— START OF Dataset records —
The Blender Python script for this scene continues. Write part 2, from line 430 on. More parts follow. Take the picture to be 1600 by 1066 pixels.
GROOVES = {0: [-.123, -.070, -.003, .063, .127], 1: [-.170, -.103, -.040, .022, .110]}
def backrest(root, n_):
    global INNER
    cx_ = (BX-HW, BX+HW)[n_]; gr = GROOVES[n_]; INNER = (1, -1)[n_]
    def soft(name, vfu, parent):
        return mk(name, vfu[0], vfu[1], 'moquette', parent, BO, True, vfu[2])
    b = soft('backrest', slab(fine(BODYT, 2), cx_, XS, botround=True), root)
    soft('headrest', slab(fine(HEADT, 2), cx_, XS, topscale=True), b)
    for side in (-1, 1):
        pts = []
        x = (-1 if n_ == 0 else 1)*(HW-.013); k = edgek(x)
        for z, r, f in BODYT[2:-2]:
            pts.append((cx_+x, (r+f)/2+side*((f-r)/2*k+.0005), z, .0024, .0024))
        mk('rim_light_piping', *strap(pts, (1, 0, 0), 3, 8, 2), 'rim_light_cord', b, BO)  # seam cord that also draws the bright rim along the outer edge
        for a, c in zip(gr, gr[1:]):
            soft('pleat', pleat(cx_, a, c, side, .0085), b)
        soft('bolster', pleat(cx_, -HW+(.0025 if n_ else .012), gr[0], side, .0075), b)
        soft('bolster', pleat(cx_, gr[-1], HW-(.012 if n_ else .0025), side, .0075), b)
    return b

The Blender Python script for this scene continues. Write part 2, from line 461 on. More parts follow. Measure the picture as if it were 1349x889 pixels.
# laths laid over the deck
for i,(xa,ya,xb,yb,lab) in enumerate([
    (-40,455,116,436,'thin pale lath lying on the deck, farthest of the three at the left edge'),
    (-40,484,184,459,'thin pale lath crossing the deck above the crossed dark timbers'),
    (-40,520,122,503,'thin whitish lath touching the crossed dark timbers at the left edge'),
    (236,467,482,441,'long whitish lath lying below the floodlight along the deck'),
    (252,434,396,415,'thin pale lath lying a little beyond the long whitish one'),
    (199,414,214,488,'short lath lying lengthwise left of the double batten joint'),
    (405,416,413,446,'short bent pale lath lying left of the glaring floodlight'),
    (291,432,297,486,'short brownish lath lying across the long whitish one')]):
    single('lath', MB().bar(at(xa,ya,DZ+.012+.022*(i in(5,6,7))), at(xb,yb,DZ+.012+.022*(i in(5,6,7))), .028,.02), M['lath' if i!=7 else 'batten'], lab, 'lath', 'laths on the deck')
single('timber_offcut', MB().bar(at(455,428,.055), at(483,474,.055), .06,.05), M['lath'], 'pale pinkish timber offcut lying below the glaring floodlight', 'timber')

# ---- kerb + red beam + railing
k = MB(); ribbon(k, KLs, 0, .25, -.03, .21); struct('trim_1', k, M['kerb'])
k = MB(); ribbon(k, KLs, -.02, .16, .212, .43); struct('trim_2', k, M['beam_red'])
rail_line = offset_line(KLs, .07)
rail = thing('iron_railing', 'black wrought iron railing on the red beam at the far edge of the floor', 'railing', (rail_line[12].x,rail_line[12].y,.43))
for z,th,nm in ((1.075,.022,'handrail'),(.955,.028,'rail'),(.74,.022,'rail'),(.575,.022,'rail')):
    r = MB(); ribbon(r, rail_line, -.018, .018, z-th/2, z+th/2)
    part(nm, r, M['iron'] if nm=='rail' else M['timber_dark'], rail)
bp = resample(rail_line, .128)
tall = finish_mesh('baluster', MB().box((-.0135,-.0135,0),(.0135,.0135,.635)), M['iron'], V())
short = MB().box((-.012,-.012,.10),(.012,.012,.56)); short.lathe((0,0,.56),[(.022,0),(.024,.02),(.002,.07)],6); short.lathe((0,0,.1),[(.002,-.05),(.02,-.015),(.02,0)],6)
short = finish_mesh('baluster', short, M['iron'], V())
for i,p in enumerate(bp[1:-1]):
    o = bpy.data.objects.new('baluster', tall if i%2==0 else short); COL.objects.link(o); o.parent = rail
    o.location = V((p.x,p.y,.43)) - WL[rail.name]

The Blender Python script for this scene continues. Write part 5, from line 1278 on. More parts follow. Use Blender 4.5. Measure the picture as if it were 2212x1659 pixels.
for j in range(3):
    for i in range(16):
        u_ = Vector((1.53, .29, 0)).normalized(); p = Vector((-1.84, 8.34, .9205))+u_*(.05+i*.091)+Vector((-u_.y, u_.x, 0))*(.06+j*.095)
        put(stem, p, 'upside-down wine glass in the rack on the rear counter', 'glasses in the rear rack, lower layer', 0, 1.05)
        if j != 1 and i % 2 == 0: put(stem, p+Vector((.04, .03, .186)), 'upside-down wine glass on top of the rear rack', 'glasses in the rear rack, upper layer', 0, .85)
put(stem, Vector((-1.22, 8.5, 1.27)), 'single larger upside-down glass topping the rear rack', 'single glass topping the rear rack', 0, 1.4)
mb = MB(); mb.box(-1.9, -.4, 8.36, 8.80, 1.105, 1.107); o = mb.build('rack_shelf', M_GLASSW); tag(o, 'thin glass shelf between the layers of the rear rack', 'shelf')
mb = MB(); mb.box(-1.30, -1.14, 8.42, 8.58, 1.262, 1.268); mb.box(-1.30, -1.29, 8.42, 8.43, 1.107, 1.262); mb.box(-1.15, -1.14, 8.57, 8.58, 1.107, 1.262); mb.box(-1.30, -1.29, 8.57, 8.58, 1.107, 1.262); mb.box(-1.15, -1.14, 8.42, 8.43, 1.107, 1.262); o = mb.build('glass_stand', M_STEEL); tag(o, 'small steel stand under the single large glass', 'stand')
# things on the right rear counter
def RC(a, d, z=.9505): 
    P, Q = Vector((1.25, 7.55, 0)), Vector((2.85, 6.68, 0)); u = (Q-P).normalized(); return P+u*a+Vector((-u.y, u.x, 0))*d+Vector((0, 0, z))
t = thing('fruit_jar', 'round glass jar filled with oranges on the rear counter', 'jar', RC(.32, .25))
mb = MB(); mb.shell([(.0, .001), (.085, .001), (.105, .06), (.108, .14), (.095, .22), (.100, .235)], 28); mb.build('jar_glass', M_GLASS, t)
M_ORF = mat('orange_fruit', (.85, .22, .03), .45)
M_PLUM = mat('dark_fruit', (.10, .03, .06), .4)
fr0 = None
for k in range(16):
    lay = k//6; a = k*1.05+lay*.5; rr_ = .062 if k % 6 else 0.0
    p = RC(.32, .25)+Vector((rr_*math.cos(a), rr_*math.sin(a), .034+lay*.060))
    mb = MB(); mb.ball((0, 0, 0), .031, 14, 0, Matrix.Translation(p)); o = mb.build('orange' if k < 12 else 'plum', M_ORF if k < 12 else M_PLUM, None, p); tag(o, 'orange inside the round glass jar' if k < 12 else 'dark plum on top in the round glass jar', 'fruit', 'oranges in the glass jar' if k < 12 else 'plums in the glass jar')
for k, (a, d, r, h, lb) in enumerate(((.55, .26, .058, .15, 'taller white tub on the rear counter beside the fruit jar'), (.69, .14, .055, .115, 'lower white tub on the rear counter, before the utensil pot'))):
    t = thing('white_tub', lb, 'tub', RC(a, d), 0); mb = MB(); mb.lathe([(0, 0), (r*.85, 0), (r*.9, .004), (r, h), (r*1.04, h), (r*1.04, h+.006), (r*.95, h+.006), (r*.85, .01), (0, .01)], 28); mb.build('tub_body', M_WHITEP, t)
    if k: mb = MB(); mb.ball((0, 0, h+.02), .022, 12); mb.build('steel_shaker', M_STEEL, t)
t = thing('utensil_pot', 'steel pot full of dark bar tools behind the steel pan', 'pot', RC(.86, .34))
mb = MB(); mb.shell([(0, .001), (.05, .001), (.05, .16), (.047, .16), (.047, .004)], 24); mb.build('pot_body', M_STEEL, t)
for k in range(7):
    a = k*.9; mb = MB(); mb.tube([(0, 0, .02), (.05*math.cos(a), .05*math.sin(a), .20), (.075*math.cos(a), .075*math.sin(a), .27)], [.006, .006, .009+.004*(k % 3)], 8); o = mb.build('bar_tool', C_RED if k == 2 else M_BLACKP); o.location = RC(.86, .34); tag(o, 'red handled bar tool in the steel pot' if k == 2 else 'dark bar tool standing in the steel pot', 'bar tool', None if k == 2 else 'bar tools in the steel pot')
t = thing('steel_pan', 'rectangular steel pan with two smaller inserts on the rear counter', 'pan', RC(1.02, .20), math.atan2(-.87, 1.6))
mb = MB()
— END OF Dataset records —
Aim:
Quote the lines that begin at the line containing "were 1349x889 pixels." and end at the line containing "glaring floodlight', 'timber')", keeping both of those lines.

Correct output:
The Blender Python script for this scene continues. Write part 2, from line 461 on. More parts follow. Measure the picture as if it were 1349x889 pixels.
# laths laid over the deck
for i,(xa,ya,xb,yb,lab) in enumerate([
    (-40,455,116,436,'thin pale lath lying on the deck, farthest of the three at the left edge'),
    (-40,484,184,459,'thin pale lath crossing the deck above the crossed dark timbers'),
    (-40,520,122,503,'thin whitish lath touching the crossed dark timbers at the left edge'),
    (236,467,482,441,'long whitish lath lying below the floodlight along the deck'),
    (252,434,396,415,'thin pale lath lying a little beyond the long whitish one'),
    (199,414,214,488,'short lath lying lengthwise left of the double batten joint'),
    (405,416,413,446,'short bent pale lath lying left of the glaring floodlight'),
    (291,432,297,486,'short brownish lath lying across the long whitish one')]):
    single('lath', MB().bar(at(xa,ya,DZ+.012+.022*(i in(5,6,7))), at(xb,yb,DZ+.012+.022*(i in(5,6,7))), .028,.02), M['lath' if i!=7 else 'batten'], lab, 'lath', 'laths on the deck')
single('timber_offcut', MB().bar(at(455,428,.055), at(483,474,.055), .06,.05), M['lath'], 'pale pinkish timber offcut lying below the glaring floodlight', 'timber')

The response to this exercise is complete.